The second thing is that the system does have an escape valve in cases that are truly dangerous. So the UN Charter permits states to act in self-defense under Article 51, and of course the Security Council can authorize interventions. We saw that when Iraq invaded Kuwait. So there are tools under the international legal system that kick in, in cases where outcasting doesn’t succeed, but the hope is that they will only be used where other options aren’t available.

Timsit: What are we supposed to think about the global backlash against this interconnectedness, against globalization, international institutions, and so on? Does international law function without these things?

Hathaway: The law doesn’t work by itself. It does need states and institutions to abide by it, and to work in support of it, and we’re very much concerned that we’re at a moment where that commitment is being questioned and we are seeing real backtracking with regard to commitment to the international legal order. … For all its problems, the international legal order has been remarkably successful in bringing peace and prosperity to the world for the last seven decades and that doesn’t happen on its own, that requires a commitment by states to make the system work. And when that commitment begins to ebb, then the system itself is put at risk. And that’s really the message of the book: Don’t take that for granted.
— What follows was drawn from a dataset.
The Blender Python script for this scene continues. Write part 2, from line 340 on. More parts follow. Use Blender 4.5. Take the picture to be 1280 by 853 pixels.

Shapiro: I also want to emphasize that the book is very much a non-partisan, maybe post-partisan book. It is a lesson that people from both the left and the right need to re-learn, or take to heart, which is that the illegitimacy of war as a way of resolving disputes is central to the modern legal order. Seeing war as the answer to problems is not the province of the right, it’s also a problem on the left, and so the book is trying to speak to both sides of the spectrum.